- **Aim of the exercise**
Return the line containing "The Blender Python script for this scene continues.", the line containing "plain('dark_glaze', '#0b0c10', .2), sp, True)", and every line between them, exactly as they stand. Output nothing else.

- **Listing**
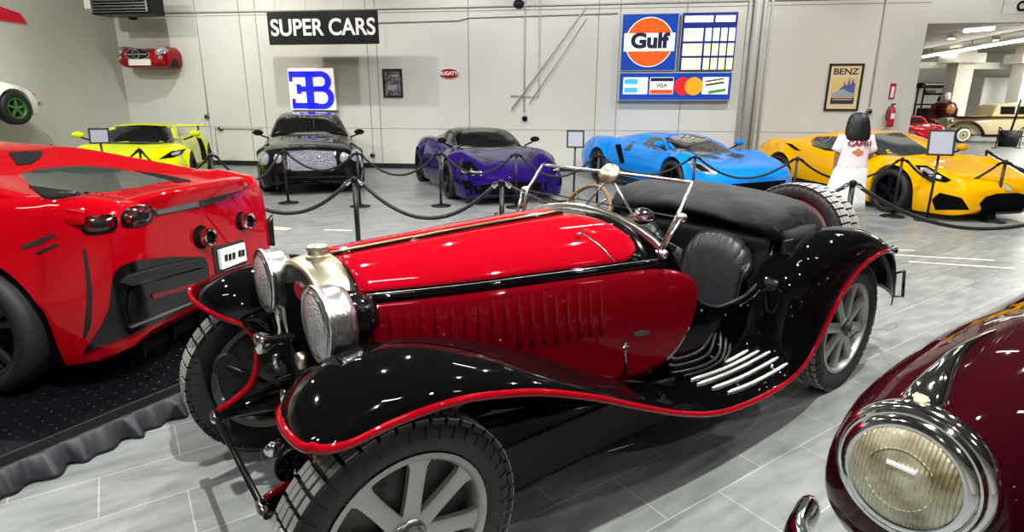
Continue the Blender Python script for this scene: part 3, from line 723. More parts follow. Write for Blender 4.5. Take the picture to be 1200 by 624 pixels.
for px, py, r in ((308.8, 186, 7.2), (325.8, 186, 5.4), (403, 184.6, 5.4), (417, 182.5, 6.8)):
    g.patch('headlamp_rim', circ(px, py, r*.98, r*1.12), 'chrome', .006, n=24, rings=3); g.patch('headlamp', circ(px, py, r*.84, r*.98), 'lamp', .016, n=24, rings=4, dome=.02)
g.patch('lower_intake', [(311, 203), (405, 201.5), (408, 216), (395, 222), (325, 224), (312, 219)], 'void', .004)
g.patch('intake_bar', [(311, 207.5), (406, 206), (406, 208), (311, 209.5)], 'black_gloss', .012, rings=2)
g.patch('number_plate', [(347, 202.5), (377, 202), (377, 207), (347, 207.5)], 'dark_metal', .014, rings=2)
g.patch('wing_badge', [(355, 172.5), (363, 171), (371, 172.5), (365, 175), (361, 175)], 'chrome', .012, rings=2)
mirrors(t, -.88, .99, 1.06, 'charcoal_paint')
for xx in (0, -3.07):
    for s in (1, -1): wheel(t, xx, s*.83, .35, .35, .25, .25, 5, 'satin', s)

def supercar(lab, pose, bk, ck, m, ar, roofm=None, wm='dark_metal', wb=-2.7, rw=.335, yw=.86, nsp=5, name='sports_car', wz=.34):
    t, g = vehicle(name, lab, 'car', *pose)
    b = body(t, bk, [(0, wz, ar), (wb, wz, ar+.01)], m); c = cabin(t, ck, roofm or m); g.surf(b, c)
    for xx in (0, wb):
        for s in (1, -1): wheel(t, xx, s*yw, wz, wz, .27, wz-.085, nsp, wm, s)
    return t, g
# ---- purple
t, g = supercar('dark purple low supercar with a black roof facing the camera', (-.23, 10.56, -70.4),
    [(1.05, .42, .2, .3, .44, .8, .46), (.98, .70, .13, .32, .50, .85, .53), (.80, .87, .11, .38, .62, .84, .60), (.45, .94, .12, .45, .76, .80, .70), (0, .97, .13, .5, .85, .76, .78), (-.45, .95, .13, .5, .84, .78, .84), (-1.0, .90, .13, .5, .80, .84, .88), (-1.7, .93, .13, .5, .86, .85, .92), (-2.67, .98, .15, .55, .95, .80, .94), (-3.2, .95, .2, .6, .93, .8, .92), (-3.47, .84, .3, .6, .86, .8, .85)],
    [(-.35, .60, .78, .56, .80, .82), (-.7, .68, .78, .58, .96, 1.0), (-1.15, .72, .80, .53, 1.12, 1.17), (-1.6, .72, .82, .52, 1.14, 1.19), (-2.2, .70, .84, .5, 1.05, 1.10), (-3.0, .60, .86, .5, .92, .94)],
    'purple_paint', .385, 'black_gloss')
g.patch('windscreen', [(530.5, 173.5), (535, 151), (562, 149), (590, 151), (617, 173), (575, 176)], 'glass_dark', .004)
g.patch('side_window', [(521.5, 170), (527, 155), (532.5, 151.5), (529, 172)], 'glass_grey', .004, mirror=True)
g.patch('headlamp', [(533, 190), (552, 190), (566, 203), (561, 206), (541, 205)], 'black_gloss', .005, mirror=True)
g.patch('lamp_bar', [(540, 200), (561, 201.5), (564, 203.5), (543, 203)], 'lamp', .012, mirror=True, rings=2)
g.patch('lower_intake', [(548, 219), (600, 213), (640, 214), (642, 224), (600, 228), (552, 228)], 'void', .005)
g.patch('side_intake', [(541, 210), (552, 213), (556, 222), (545, 222)], 'void', .005, mirror=True)
g.patch('bonnet_vent', [(.55, .32), (.30, .55), (.10, .50), (.30, .28)], 'black_gloss', .004, '-z', mirror=True)
mirrors(t, -.62, .92, .98, 'black_gloss', sc=.9)
# ---- blue
t, g = supercar('bright blue low supercar with a long side window, parked between the purple and yellow cars', (3.75, 10.66, -69.6),
    [(1.06, .50, .2, .32, .46, .8, .48), (.98, .78, .12, .34, .52, .85, .55), (.8, .93, .1, .4, .60, .86, .63), (.4, .99, .11, .45, .74, .82, .70), (0, 1.0, .12, .5, .83, .78, .74), (-.5, .97, .12, .5, .80, .82, .79), (-1, .95, .12, .5, .80, .85, .83), (-1.8, .97, .12, .5, .84, .86, .88), (-2.71, 1.02, .14, .55, .97, .80, .92), (-3.3, .98, .2, .6, .94, .8, .90), (-3.7, .88, .3, .6, .86, .8, .84)],
    [(-.30, .60, .72, .58, .76, .78), (-.7, .70, .76, .57, .93, .97), (-1.15, .74, .78, .52, 1.03, 1.08), (-1.7, .74, .8, .50, 1.05, 1.10), (-2.4, .70, .82, .46, .99, 1.03), (-3.2, .60, .86, .42, .9, .92)],
    'blue_paint', .39, wb=-2.71, yw=.88)
g.patch('windscreen', [(779, 162), (800, 159), (821, 159), (860, 179), (820, 182), (786, 176)], 'glass_dark', .005)
g.patch('side_window', [(753, 169), (763, 161.5), (775, 161), (782, 176), (762, 174.5)], 'glass_grey', .005, mirror=True)
g.patch('quarter_window', [(731, 176), (741, 166), (744, 166), (738, 177)], 'glass_dark', .005, mirror=True)
g.patch('side_intake', [(721, 170), (727.5, 169), (732, 191), (727, 192)], 'void', .005, mirror=True)
g.patch('headlamp', [(804, 189), (820, 190.5), (840, 203.5), (835, 206), (812, 199)], 'lamp', .006, mirror=True)
g.patch('headlamp_core', [(810, 192), (820, 193), (833, 202), (822, 201)], 'dark_metal', .012, rings=3, mirror=True)
g.patch('bonnet_vent', [(.35, .18), (.15, .45), (-.12, .42), (.02, .14)], 'black_gloss', .004, '-z', mirror=True)
g.patch('lower_intake', [(858, 216), (921, 211), (917, 219), (890, 226), (858, 225)], 'void', .006)
g.patch('sill', [(-.5, .13), (-2.2, .13), (-2.2, .24), (-.6, .2)], 'black_matte', .01, '+y', mirror=True)
mirrors(t, -.55, .93, .93, 'blue_paint')
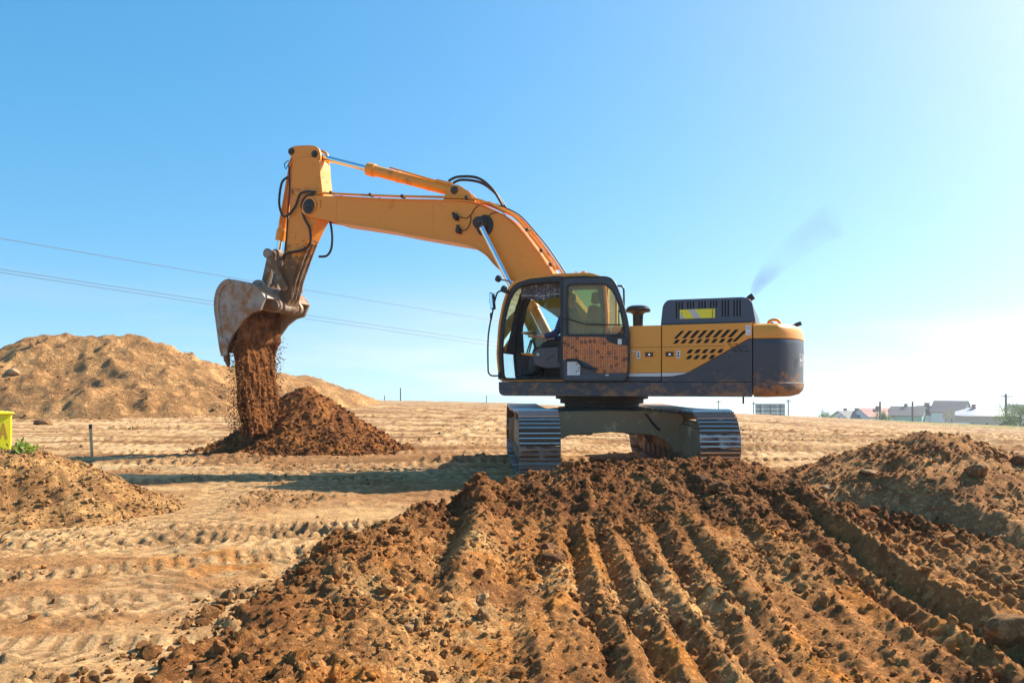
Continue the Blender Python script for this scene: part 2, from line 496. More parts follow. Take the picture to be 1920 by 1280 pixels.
TRACKS = [  # x0, y0, heading in degrees, curvature 1/m, half width, lug pitch, depth, kind
    (-6.0, 6.35, 8, .03, .27, .16, .030, 'v'), (-6.0, 7.5, -14, .04, .26, .15, .022, 'b'),
    (-7.0, 5.2, 30, -.06, .27, .17, .026, 'v'), (-5.5, 4.7, 4, .02, .26, .17, .020, 'v'),
    (-3.6, 8.2, -32, .0, .30, .13, .026, 'b'), (-2.6, 5.0, 100, .02, .27, .16, .02, 'v'),
    (-12, 13.4, 2, .004, .3, .2, .03, 'b'), (-12, 15.6, 4, .003, .3, .2, .03, 'b'), (-14, 21, -2, .003, .32, .2, .04, 'b'), (-14, 23.4, -1, .002, .32, .2, .04, 'b'),
    (-12, 18.5, 1, -.002, .3, .2, .04, 'b'), (-3, 24, 50, .0, .3, .21, .04, 'b'), (-1, 23.6, 52, .0, .3, .21, .04, 'b'), (-2, 20, 84, .0, .32, .21, .05, 'b'), (.6, 20, 85, .0, .32, .21, .05, 'b'),
    (2, 17.0, -5, .002, .32, .2, .035, 'b'), (2, 19.5, -6, .0, .32, .2, .035, 'b'), (2, 14.6, 4, .0, .3, .2, .03, 'b'), (3, 24, -3, .002, .35, .2, .05, 'b'), (2, 29, -4, .0, .4, .25, .05, 'b'),
    (2, 12.6, 8, .01, .3, .2, .03, 'b'), (-10, 11.7, -3, .01, .3, .2, .022, 'v'),
    (-6.5, 5.7, 12, .05, .20, .11, .022, 'b'), (-4.2, 7.9, -20, .05, .24, .12, .024, 'b'), (-3.9, 7.2, 15, -.05, .22, .10, .022, 'b'), (-5.2, 4.3, -6, .03, .24, .13, .02, 'v'), (-3.2, 10.6, -8, .03, .24, .13, .02, 'b'), (-6, 12.5, 3, .0, .26, .14, .025, 'v'),
    (-14, 11.5, 17, .01, .3, .2, .035, 'b'), (-14, 13.9, 18, .01, .3, .2, .035, 'b'), (-5, 11.2, 38, -.01, .28, .19, .03, 'b'), (-3, 11.0, 37, -.01, .28, .19, .03, 'b'), (-9, 33, -22, .0, .35, .22, .05, 'b'), (-9, 35.6, -22, .0, .35, .22, .05, 'b'), (3.5, 12.5, 30, -.008, .3, .2, .035, 'b'), (6, 12.5, 31, -.008, .3, .2, .035, 'b'), (4, 34, -18, .0, .35, .22, .05, 'b'), (6, 36.5, -18, .0, .35, .22, .05, 'b'), (-7.5, 8.6, -24, .06, .22, .12, .022, 'b'), (-2.2, 12.2, -55, .02, .24, .13, .022, 'b'), (-6.8, 4.2, 26, -.02, .22, .12, .024, 'b'),
    (-9, 14.3, 0, .004, .05, .4, .06, 'b'), (-9, 14.75, 1, .004, .05, .4, .06, 'b'), (-10, 17.2, 2, .003, .06, .4, .06, 'b'), (-12, 19.7, 1, .002, .08, .4, .08, 'b'), (3, 15.6, -2, .002, .06, .4, .07, 'b'), (3, 17.9, -3, .002, .07, .4, .08, 'b'), (3, 21.5, -2, .002, .09, .4, .1, 'b'), (2, 26, -3, .001, .1, .4, .12, 'b'), (-14, 26, 0, .001, .1, .4, .12, 'b'), (2, 33, -2, .001, .14, .4, .16, 'b'),
]
def ground_z(x, y):
    z = base_z(x, y).astype(np.float32)
    r = np.sqrt(x * x + y * y)
    near = 1 - sstep(r, 14, 30)
    z += .035 * fbm(x * .35, y * .35, 3, 11) + .008 * fbm(x * 1.6, y * 1.6, 3, 12) * (1 - sstep(r, 30, 70))
    # long wheel ruts, drawn out sideways
    yy = y + .9 * fbm(x * .10, y * .10, 2, 31)
    rut = ridged(x * .07, yy * 1.25, 3, 41, .45) - .62
    amp = .085 * sstep(r, 8.5, 15) * (1 + sstep(r, 18, 50) * 1.3) * (1 - sstep(r, 110, 180) * .6)
    z += amp * rut
    rut2 = ridged(x * .05 + 3, yy * .33, 2, 47) - .6
    z += .16 * sstep(r, 22, 45) * rut2
    # scattered lines of pushed-up crumbs
    m = sstep(fbm(x * .45, y * .9, 3, 51), .12, .42)
    z += m * .05 * (ridged(x * 3.1, y * 3.1, 3, 52) - .35) * (.35 + .65 * near + .6 * sstep(r, 14, 22))
    crumbs = clodfield(x, y, .10, 53, .2, .6, .55) * .10 + clodfield(x, y, .05, 56, .2, .6, .7) * .05
    z += .9 * crumbs * sstep(fbm(x * .8, y * .8, 3, 54), .08, .3) * near
    # crusted edges where wheels pushed the sand aside
    er = ridged(x * .55 + .4 * fbm(x * .8, y * .8, 2, 57), y * .95, 3, 58)
    z += near * .04 * sstep(er, .88, .98) * (.4 + ridged(x * 5, y * 5, 2, 59))
    # smooth flattened plates with cracked edges
    tt = fbm(x * .8 + .2 * np.sin(y), y * 1.5, 3, 62) * 6; fl = np.floor(tt)
    z += near * .016 * (fl + sstep(tt - fl, 0, .14) - tt * .75) * sstep(fbm(x * .4, y * .4, 2, 63), -.3, .1)
    z -= near * .016 * sstep(ridged(x * 1.4, y * 3.0, 3, 64), .9, .985)
    z += near * .011 * np.clip(fbm(x * 3.7, y * 5.2, 3, 61) * 2.2, -.7, .7)
    line = sstep(ridged(x * .09 + 5, yy * .62, 3, 45), .80, .93) * sstep(fbm(x * .3, y * .5, 2, 46), -.25, .1) * sstep(r, 8, 12) * (1 - sstep(r, 60, 110))
    z += line * (.03 + .16 * clodfield(x, y, .16, 48, .2, .62, .8) * .6 + .05 * fbm(x * 4, y * 4, 2, 49)) * (1 + sstep(r, 16, 40))
    for (x0, y0, hd, cv, hw, pitch, dep, kind) in TRACKS:
        dep = dep * (1.6 if y0 > 11 else (1.15 if kind == 'b' else .7))
        a = R(hd); ca, sa = math.cos(a), math.sin(a)
        s_ = (x - x0) * ca + (y - y0) * sa; t_ = -(x - x0) * sa + (y - y0) * ca - .5 * cv * s_ * s_
        t_ = t_ + .05 * np.sin(s_ * .8)
        inn = 1 - sstep(np.abs(t_), hw * .82, hw * 1.05)
        if not inn.any(): continue
        inn = inn * sstep(s_, -.5, .8) * (.55 + .45 * sstep(fbm(s_ * .35, t_ * .5 + hd, 2, 71), -.3, .15))
        ph = s_ / pitch + (np.abs(t_) / hw * .75 + .5 * (t_ > 0) if kind == 'v' else 0)
        lug = sstep(np.abs(ph - np.floor(ph) - .5), .17, .27) - .5
        rim = np.exp(-((np.abs(t_) - hw * 1.15) / (.10)) ** 2)
        z += inn * (-.4 * dep + dep * .75 * lug) + rim * dep * .5 * sstep(s_, -.5, .8)
    return z

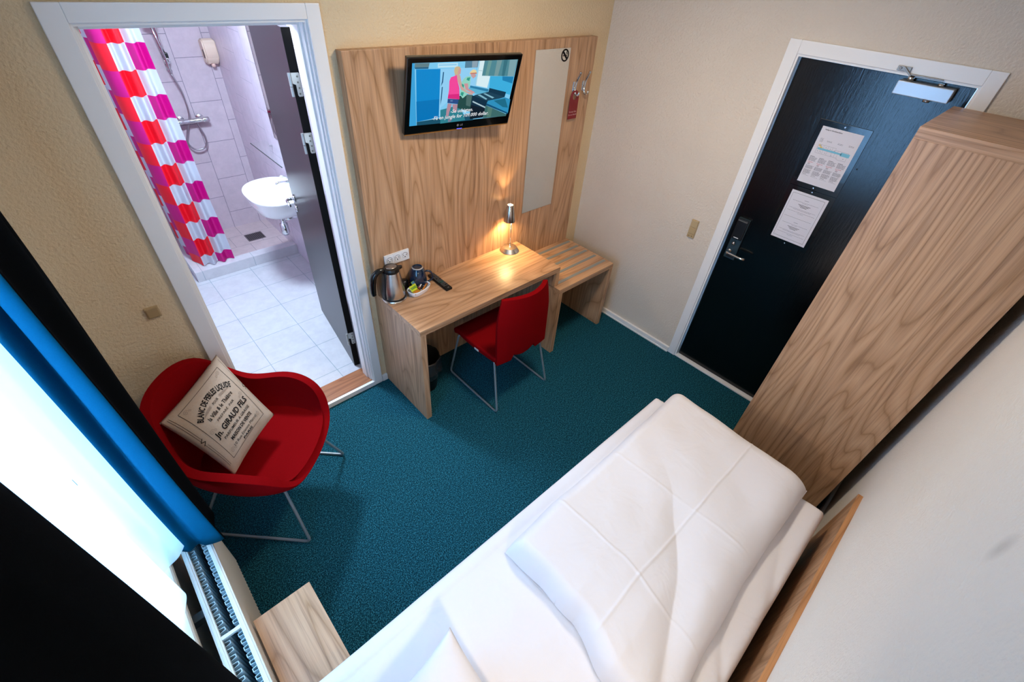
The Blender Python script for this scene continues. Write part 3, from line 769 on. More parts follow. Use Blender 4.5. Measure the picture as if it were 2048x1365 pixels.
bm = B(); lathe(bm, [(.024, 0), (.027, 0), (.027, .02), (.025, .055), (.018, .064), (0, .064)], 32, cap=False); obj('cup', bm, plain('dark_glaze', '#0b0c10', .2), sp, True)

# ------------------------------------------------------------------ tray with sachets
tr = empty('tray', (-1.695, -.168, .75), math.radians(12), 'small white oval china tray holding sachets beside the kettle', 'tray')
bm = B()
prof = [(.0, .006), (.78, .006), (.88, .012), (.96, .030), (1.0, .036), (1.04, .036), (1.02, .030), (.92, .004), (.84, 0), (0, 0)]
def sup(t, rr):
    c_, s_ = math.cos(t), math.sin(t)
    k = (abs(c_) ** 3 + abs(s_) ** 3) ** (-1 / 3)
    return c_ * k * .078 * rr, s_ * k * .042 * rr
rings = [[bm.verts.new((*sup(2 * PI * i / 40, rr), h)) for i in range(40)] for rr, h in prof[1:-1]]
for a, b_ in zip(rings, rings[1:]):
    for i in range(40): bm.faces.new((a[i], a[(i + 1) % 40], b_[(i + 1) % 40], b_[i]))
bm.faces.new(rings[0]); bm.faces.new(rings[-1])
obj('dish', bm, CERAMIC, tr, True)
def sachet(loc, rot, size, col, label, marks):
    s_ = empty('sachet', loc, 0, label, 'sachet'); s_.rotation_euler = rot
    w_, h_ = size; bm = B()
    grid(bm, lambda a, b_: Vector(((a - .5) * w_, (b_ - .5) * h_, .0022 * math.sin(PI * a) * math.sin(PI * b_))), 8, 8)
    obj('packet', bm, plain('sachet_foil', col, .4), s_, True, [('SOLIDIFY', dict(thickness=.002, offset=0))])
    bm = B()
    for (x0, y0, x1, y1, mi) in marks: quad(bm, [Vector((x * w_, y * h_, .0035)) for x, y in ((x0, y0), (x1, y0), (x1, y1), (x0, y1))], mi)
    obj('label', bm, [plain('label_green', '#6d9a1a', .5), plain('label_orange', '#c8761c', .5), plain('label_white', '#e6e2d8', .5), plain('label_red', '#b03428', .5), plain('label_blue', '#3a6a9a', .5)], s_)
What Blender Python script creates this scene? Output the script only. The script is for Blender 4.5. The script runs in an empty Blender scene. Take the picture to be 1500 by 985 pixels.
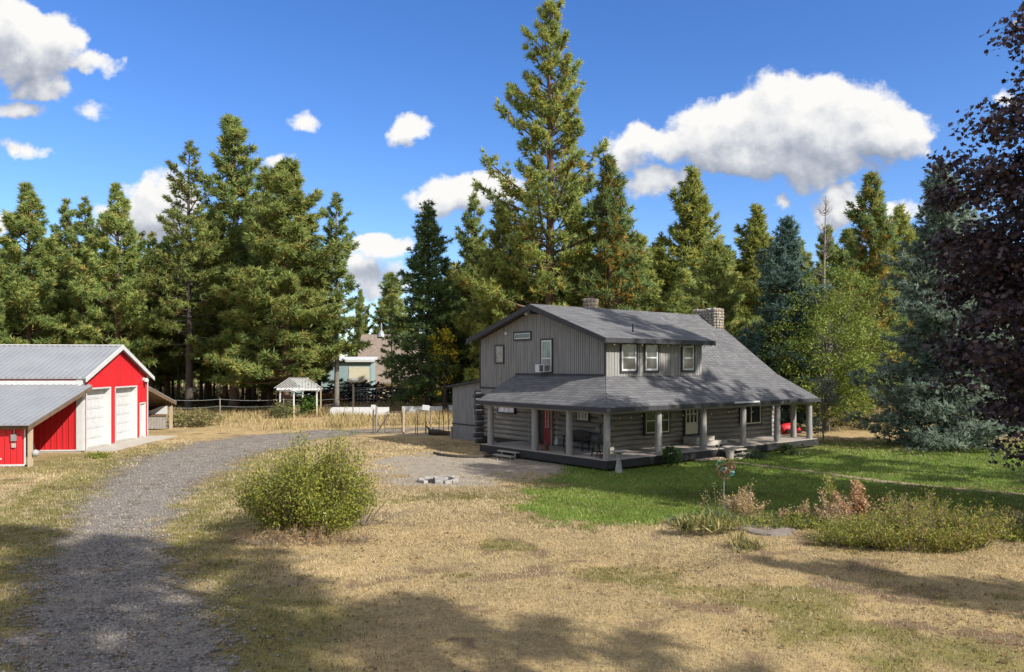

- **Exercise solution**
The Blender Python script for this scene continues. Write part 3, from line 769 on. More parts follow. Use Blender 4.5. Measure the picture as if it were 2048x1365 pixels.
bm = B(); lathe(bm, [(.024, 0), (.027, 0), (.027, .02), (.025, .055), (.018, .064), (0, .064)], 32, cap=False); obj('cup', bm, plain('dark_glaze', '#0b0c10', .2), sp, True)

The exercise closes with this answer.